BEGIN
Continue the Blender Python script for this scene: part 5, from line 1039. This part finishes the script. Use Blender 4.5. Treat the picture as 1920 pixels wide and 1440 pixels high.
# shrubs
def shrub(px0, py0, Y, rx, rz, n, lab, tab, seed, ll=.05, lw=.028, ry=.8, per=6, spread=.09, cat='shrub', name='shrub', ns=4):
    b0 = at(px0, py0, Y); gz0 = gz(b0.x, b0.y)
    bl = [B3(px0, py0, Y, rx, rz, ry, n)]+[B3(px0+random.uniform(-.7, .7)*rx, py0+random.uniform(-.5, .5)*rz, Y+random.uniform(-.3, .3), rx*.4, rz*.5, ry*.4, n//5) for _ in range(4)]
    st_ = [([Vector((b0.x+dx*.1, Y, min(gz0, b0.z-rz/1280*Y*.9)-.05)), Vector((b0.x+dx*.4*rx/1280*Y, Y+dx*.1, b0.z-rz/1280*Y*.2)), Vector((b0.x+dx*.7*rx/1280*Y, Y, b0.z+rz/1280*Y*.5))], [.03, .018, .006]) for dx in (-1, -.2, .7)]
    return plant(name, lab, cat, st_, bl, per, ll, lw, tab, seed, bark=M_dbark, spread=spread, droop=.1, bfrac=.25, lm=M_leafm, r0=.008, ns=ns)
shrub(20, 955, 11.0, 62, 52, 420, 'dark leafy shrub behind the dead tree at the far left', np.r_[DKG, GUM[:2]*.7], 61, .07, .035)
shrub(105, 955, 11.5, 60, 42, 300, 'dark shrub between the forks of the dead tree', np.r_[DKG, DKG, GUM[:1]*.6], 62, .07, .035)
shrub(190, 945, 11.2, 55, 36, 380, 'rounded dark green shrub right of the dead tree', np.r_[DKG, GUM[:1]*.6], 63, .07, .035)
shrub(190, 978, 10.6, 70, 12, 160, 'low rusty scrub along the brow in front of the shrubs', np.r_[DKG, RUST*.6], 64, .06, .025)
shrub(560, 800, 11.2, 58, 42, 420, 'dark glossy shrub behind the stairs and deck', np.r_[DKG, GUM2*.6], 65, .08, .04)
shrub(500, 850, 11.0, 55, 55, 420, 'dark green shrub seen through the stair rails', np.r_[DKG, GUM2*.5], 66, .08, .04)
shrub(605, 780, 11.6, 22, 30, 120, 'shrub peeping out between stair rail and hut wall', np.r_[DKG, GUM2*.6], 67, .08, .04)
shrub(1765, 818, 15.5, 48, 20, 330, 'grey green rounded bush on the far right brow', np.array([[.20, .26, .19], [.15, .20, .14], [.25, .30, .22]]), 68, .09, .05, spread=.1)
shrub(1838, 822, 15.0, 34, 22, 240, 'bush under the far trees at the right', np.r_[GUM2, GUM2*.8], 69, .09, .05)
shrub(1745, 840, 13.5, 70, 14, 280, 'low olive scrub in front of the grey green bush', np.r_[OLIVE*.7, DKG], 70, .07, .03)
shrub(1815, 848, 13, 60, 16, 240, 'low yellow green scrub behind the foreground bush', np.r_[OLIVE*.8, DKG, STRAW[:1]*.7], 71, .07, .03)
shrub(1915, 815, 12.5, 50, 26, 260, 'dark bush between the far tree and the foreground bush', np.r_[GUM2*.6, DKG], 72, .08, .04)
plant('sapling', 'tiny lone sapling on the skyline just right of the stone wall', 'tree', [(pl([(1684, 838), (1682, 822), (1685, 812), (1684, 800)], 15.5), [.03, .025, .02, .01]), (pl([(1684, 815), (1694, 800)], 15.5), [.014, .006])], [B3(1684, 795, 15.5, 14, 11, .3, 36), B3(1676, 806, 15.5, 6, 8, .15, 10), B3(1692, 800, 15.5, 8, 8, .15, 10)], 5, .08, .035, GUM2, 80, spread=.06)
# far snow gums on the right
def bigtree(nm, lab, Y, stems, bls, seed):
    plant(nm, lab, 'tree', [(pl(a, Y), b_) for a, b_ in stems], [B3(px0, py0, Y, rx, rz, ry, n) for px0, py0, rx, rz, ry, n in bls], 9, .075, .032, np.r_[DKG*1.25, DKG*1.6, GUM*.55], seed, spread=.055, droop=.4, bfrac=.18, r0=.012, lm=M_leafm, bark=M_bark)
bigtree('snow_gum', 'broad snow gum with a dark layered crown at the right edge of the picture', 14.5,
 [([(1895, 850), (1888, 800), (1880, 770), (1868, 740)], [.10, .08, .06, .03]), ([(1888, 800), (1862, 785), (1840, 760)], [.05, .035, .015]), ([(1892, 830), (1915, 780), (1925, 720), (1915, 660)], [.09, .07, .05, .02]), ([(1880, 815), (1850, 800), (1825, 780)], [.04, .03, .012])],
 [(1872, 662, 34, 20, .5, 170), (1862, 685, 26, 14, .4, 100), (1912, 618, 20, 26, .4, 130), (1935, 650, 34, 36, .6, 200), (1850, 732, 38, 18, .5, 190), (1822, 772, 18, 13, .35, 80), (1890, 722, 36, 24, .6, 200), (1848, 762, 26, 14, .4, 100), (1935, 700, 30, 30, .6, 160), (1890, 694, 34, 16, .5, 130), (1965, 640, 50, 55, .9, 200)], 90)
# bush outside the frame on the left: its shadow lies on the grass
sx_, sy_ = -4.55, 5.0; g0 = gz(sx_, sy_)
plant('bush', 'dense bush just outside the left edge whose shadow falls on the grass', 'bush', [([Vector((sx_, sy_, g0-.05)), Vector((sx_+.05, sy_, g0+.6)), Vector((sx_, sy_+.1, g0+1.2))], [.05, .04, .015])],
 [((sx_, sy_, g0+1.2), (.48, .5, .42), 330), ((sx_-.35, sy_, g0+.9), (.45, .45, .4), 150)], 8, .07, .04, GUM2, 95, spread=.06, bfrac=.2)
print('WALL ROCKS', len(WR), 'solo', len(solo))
END
REQUIRED WORK: Extract the listing in its entirety and repeat it exactly.

RESULT:
Continue the Blender Python script for this scene: part 5, from line 1039. This part finishes the script. Use Blender 4.5. Treat the picture as 1920 pixels wide and 1440 pixels high.
# shrubs
def shrub(px0, py0, Y, rx, rz, n, lab, tab, seed, ll=.05, lw=.028, ry=.8, per=6, spread=.09, cat='shrub', name='shrub', ns=4):
    b0 = at(px0, py0, Y); gz0 = gz(b0.x, b0.y)
    bl = [B3(px0, py0, Y, rx, rz, ry, n)]+[B3(px0+random.uniform(-.7, .7)*rx, py0+random.uniform(-.5, .5)*rz, Y+random.uniform(-.3, .3), rx*.4, rz*.5, ry*.4, n//5) for _ in range(4)]
    st_ = [([Vector((b0.x+dx*.1, Y, min(gz0, b0.z-rz/1280*Y*.9)-.05)), Vector((b0.x+dx*.4*rx/1280*Y, Y+dx*.1, b0.z-rz/1280*Y*.2)), Vector((b0.x+dx*.7*rx/1280*Y, Y, b0.z+rz/1280*Y*.5))], [.03, .018, .006]) for dx in (-1, -.2, .7)]
    return plant(name, lab, cat, st_, bl, per, ll, lw, tab, seed, bark=M_dbark, spread=spread, droop=.1, bfrac=.25, lm=M_leafm, r0=.008, ns=ns)
shrub(20, 955, 11.0, 62, 52, 420, 'dark leafy shrub behind the dead tree at the far left', np.r_[DKG, GUM[:2]*.7], 61, .07, .035)
shrub(105, 955, 11.5, 60, 42, 300, 'dark shrub between the forks of the dead tree', np.r_[DKG, DKG, GUM[:1]*.6], 62, .07, .035)
shrub(190, 945, 11.2, 55, 36, 380, 'rounded dark green shrub right of the dead tree', np.r_[DKG, GUM[:1]*.6], 63, .07, .035)
shrub(190, 978, 10.6, 70, 12, 160, 'low rusty scrub along the brow in front of the shrubs', np.r_[DKG, RUST*.6], 64, .06, .025)
shrub(560, 800, 11.2, 58, 42, 420, 'dark glossy shrub behind the stairs and deck', np.r_[DKG, GUM2*.6], 65, .08, .04)
shrub(500, 850, 11.0, 55, 55, 420, 'dark green shrub seen through the stair rails', np.r_[DKG, GUM2*.5], 66, .08, .04)
shrub(605, 780, 11.6, 22, 30, 120, 'shrub peeping out between stair rail and hut wall', np.r_[DKG, GUM2*.6], 67, .08, .04)
shrub(1765, 818, 15.5, 48, 20, 330, 'grey green rounded bush on the far right brow', np.array([[.20, .26, .19], [.15, .20, .14], [.25, .30, .22]]), 68, .09, .05, spread=.1)
shrub(1838, 822, 15.0, 34, 22, 240, 'bush under the far trees at the right', np.r_[GUM2, GUM2*.8], 69, .09, .05)
shrub(1745, 840, 13.5, 70, 14, 280, 'low olive scrub in front of the grey green bush', np.r_[OLIVE*.7, DKG], 70, .07, .03)
shrub(1815, 848, 13, 60, 16, 240, 'low yellow green scrub behind the foreground bush', np.r_[OLIVE*.8, DKG, STRAW[:1]*.7], 71, .07, .03)
shrub(1915, 815, 12.5, 50, 26, 260, 'dark bush between the far tree and the foreground bush', np.r_[GUM2*.6, DKG], 72, .08, .04)
plant('sapling', 'tiny lone sapling on the skyline just right of the stone wall', 'tree', [(pl([(1684, 838), (1682, 822), (1685, 812), (1684, 800)], 15.5), [.03, .025, .02, .01]), (pl([(1684, 815), (1694, 800)], 15.5), [.014, .006])], [B3(1684, 795, 15.5, 14, 11, .3, 36), B3(1676, 806, 15.5, 6, 8, .15, 10), B3(1692, 800, 15.5, 8, 8, .15, 10)], 5, .08, .035, GUM2, 80, spread=.06)
# far snow gums on the right
def bigtree(nm, lab, Y, stems, bls, seed):
    plant(nm, lab, 'tree', [(pl(a, Y), b_) for a, b_ in stems], [B3(px0, py0, Y, rx, rz, ry, n) for px0, py0, rx, rz, ry, n in bls], 9, .075, .032, np.r_[DKG*1.25, DKG*1.6, GUM*.55], seed, spread=.055, droop=.4, bfrac=.18, r0=.012, lm=M_leafm, bark=M_bark)
bigtree('snow_gum', 'broad snow gum with a dark layered crown at the right edge of the picture', 14.5,
 [([(1895, 850), (1888, 800), (1880, 770), (1868, 740)], [.10, .08, .06, .03]), ([(1888, 800), (1862, 785), (1840, 760)], [.05, .035, .015]), ([(1892, 830), (1915, 780), (1925, 720), (1915, 660)], [.09, .07, .05, .02]), ([(1880, 815), (1850, 800), (1825, 780)], [.04, .03, .012])],
 [(1872, 662, 34, 20, .5, 170), (1862, 685, 26, 14, .4, 100), (1912, 618, 20, 26, .4, 130), (1935, 650, 34, 36, .6, 200), (1850, 732, 38, 18, .5, 190), (1822, 772, 18, 13, .35, 80), (1890, 722, 36, 24, .6, 200), (1848, 762, 26, 14, .4, 100), (1935, 700, 30, 30, .6, 160), (1890, 694, 34, 16, .5, 130), (1965, 640, 50, 55, .9, 200)], 90)
# bush outside the frame on the left: its shadow lies on the grass
sx_, sy_ = -4.55, 5.0; g0 = gz(sx_, sy_)
plant('bush', 'dense bush just outside the left edge whose shadow falls on the grass', 'bush', [([Vector((sx_, sy_, g0-.05)), Vector((sx_+.05, sy_, g0+.6)), Vector((sx_, sy_+.1, g0+1.2))], [.05, .04, .015])],
 [((sx_, sy_, g0+1.2), (.48, .5, .42), 330), ((sx_-.35, sy_, g0+.9), (.45, .45, .4), 150)], 8, .07, .04, GUM2, 95, spread=.06, bfrac=.2)
print('WALL ROCKS', len(WR), 'solo', len(solo))